If we take for truth the definition of consciousness posed by Marx and Volosinov (namely that consciousness is that which evolves in the “interindividual territory” as a means of processing the societal signs) then it is no great leap to posit that Spectacle had not only become the language of our isolation, but the very consciousness through which we perceive and interact with the world around us. After all, “the spectacle is not a collection of images; rather it is a social relationship between people that is mediated by images” – a relationship between the individual and his world made possible by some sort of relationship and the use of signs. In further agreement, Debord describes spectacle as something which is “not… added to the real world”, but “the very heart of society’s unreality”, occupying, as it were, the very same throne upon which consciousness sits.

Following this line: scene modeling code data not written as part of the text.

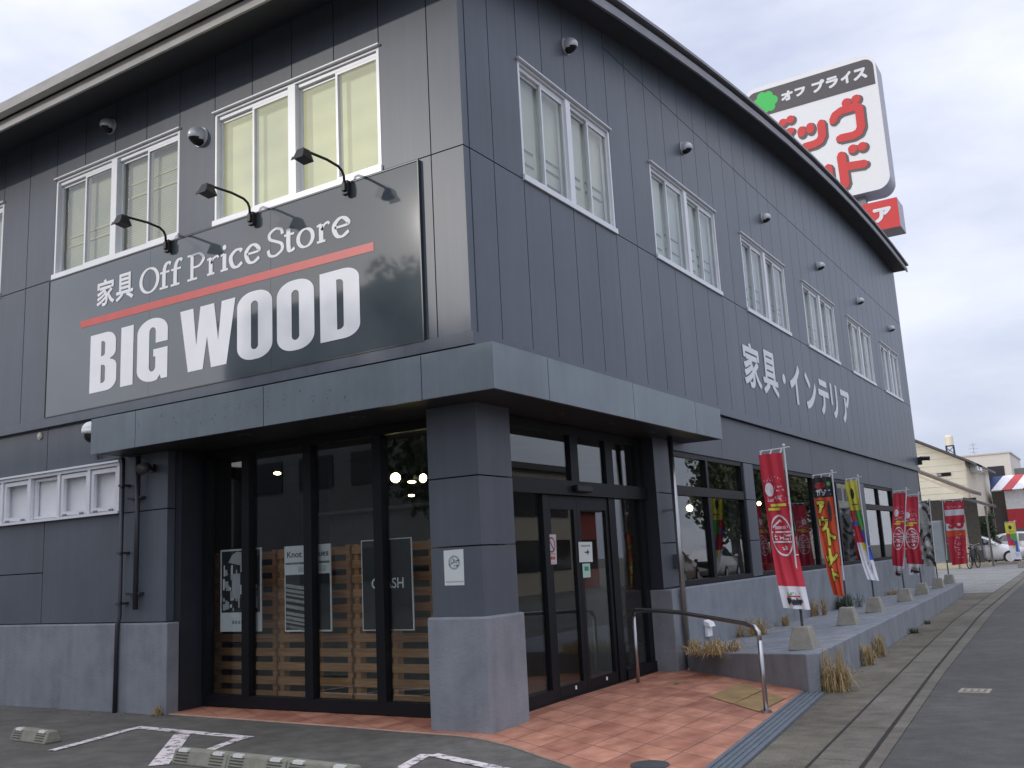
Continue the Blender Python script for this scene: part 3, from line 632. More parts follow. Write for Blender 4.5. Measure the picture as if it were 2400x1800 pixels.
for k in range(64):
    u = -4.0+2.9*(k//4)/15+r_.uniform(-.03, .03); v = CZ0+r_.uniform(0.10, 0.29); a = r_.uniform(.003, .006); hm.poly([(u+a*math.cos(t), cy_-0.0015, v+a*1.4*math.sin(t)) for t in (0, 1.05, 2.1, 3.14, 4.2, 5.24)])
hm.build('fixing_marks', mat('old glue marks', (0.05, 0.06, 0.068), 0.7), co_)
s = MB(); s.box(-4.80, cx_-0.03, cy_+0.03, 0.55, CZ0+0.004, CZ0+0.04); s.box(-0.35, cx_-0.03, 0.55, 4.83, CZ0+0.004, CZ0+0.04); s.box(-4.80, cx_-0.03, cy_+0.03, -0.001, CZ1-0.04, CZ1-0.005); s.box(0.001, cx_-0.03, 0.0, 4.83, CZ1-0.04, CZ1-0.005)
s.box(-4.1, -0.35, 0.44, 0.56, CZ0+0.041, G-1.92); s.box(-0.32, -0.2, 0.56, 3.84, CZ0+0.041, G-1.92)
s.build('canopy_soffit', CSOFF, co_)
for x, y_ in ((0.15, 1.20), (0.15, 2.28), (0.15, 3.36), (-1.2, -0.17), (-2.7, -0.17)):
    q = MB(); q.tube([(x, y_, CZ0+0.003), (x, y_, CZ0-0.004)], 0.07, 20); q.tube([(x, y_, CZ0+0.003), (x, y_, CZ0-0.006)], 0.052, 20, 1); q.build('downlight', [mat('dull brass rim', (0.16, 0.13, 0.09), 0.4, 0.5), BLK2], co_)
# interior behind the glass
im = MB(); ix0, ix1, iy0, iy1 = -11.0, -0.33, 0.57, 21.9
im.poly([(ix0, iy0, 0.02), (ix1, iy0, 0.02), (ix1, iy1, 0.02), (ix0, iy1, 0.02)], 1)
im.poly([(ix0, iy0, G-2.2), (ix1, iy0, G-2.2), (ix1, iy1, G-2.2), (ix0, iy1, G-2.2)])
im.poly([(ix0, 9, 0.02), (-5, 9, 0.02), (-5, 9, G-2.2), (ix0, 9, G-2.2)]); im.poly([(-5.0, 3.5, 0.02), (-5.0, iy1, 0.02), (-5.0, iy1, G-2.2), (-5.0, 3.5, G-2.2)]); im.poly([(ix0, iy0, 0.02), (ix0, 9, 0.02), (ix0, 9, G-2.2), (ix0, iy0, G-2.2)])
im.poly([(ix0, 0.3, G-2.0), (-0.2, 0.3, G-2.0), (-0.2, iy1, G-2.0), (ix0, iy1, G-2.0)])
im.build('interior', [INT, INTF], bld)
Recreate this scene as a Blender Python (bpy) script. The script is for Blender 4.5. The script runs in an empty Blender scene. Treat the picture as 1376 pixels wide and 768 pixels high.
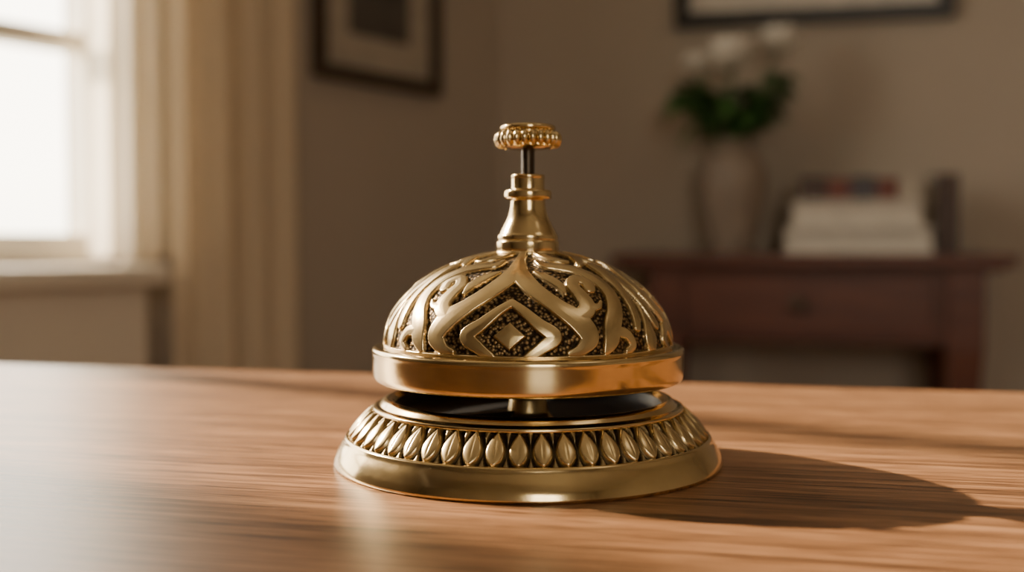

Our alienation complete, we have managed to remove ourselves even from our own inner thought, putting it into an outward show from which, by the aid of mechanical reproduction, we then remove ourselves before it even reaches its intended audience, and that same audience, free of the presence of the being from whom the spectacle originated, has been deceived into thinking that they can receive passively the meaning contained therein. Our language, our ideas, are altered not by interaction with other men, but by the imposed tyranny of the spectacle, and man remains blissfully unaware of the disconnect.